This finding was of significance to the way in which the discretion was ultimately exercised by the majority. Justice Morrison considered that, by reason of the deliberate delay, the applicant was required to show that an extension of time was:
demonstrably necessary to prevent a substantial injustice”.
That is paragraph [3] of the reasons, application book 102. In the end result, Justice Morrison did not consider that the applicant’s prospects on the unreasonable verdicts ground were such as to overcome the unsatisfactory attempts to explain away the long delay in bringing the application. That is the ultimate conclusion at paragraph [39] of the reasons, application book 108.
This approach confined the discretion to an exercise involving only an assessment of the merits of the appeal as pitted against the unsatisfactory nature of the delay. By reducing the exercise in this way, other factors relevant to the consideration were not touched upon. Importantly, no consideration was given to the fact that success on the unreasonable verdicts ground would have resulted in an acquittal without any need for a retrial and that at the time of the application the applicant was facing a lengthy period of future imprisonment. He had, in fact, been sentenced to seven years imprisonment for the head sentence.
EDELMAN J: Mr Trevino, was the application for an extension of time heard concurrently with the substantive grounds and, if not, to what extent were the substantive grounds ventilated?
MR TREVINO: Your Honour, the application was heard discretely, and there was certainly some consideration given to the grounds of appeal in both the majority’s reasons and in the reasons of Justice Crow. Although your Honour would know that at paragraph [7] of the reasons Justice Morrison noted in respect of analysis of the unreasonable verdicts ground, which was the only ground that was considered in depth by the majority, that that would:
be a more truncated exercise than would be carried out were this the appeal itself.
EDELMAN J: Is the common practice to deal with applications for an extension of time separately from the substantive grounds, even where the appeal grounds may not raise, as they do here, issues that go to the whole of the trial facts?
MR TREVINO: Yes, your Honour. As I understand it, it is the common practice for the court to receive, or to hear argument on the application for an extension of time before the substantive appeal, but that is not always the case. I cannot provide your Honour with any examples of that, but that is my understanding of the practice of the court.

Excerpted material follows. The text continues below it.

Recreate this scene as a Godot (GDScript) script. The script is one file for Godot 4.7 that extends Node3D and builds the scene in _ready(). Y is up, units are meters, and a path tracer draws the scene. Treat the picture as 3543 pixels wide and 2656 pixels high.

Your Honour, no reference was made in the majority reasons to this Court’s decision in Kentwell, and contrary to the submission of the respondent, the analysis conducted in Kentwell provides significant guidance to the proper exercise of the discretion in both extensions for time to appeal conviction and sentence. Its relevance is not confined to the legislative regime of New South Wales, given the similarities of the New South Wales provision with the criminal appeal provisions in Queensland and the other States and Territories.
Two aspects of the decision in Kentwell were relevant to the Court of Appeal’s decision: first, the nature of the discretion to extend time generally and, second, the nature of the merits assessment required in the exercise of the discretion. As to that first aspect, the obvious relevance, the decision contains significant commentary on the nature of the discretion such that the exercise of the discretion in Queensland should now be carried out in light of what is said there.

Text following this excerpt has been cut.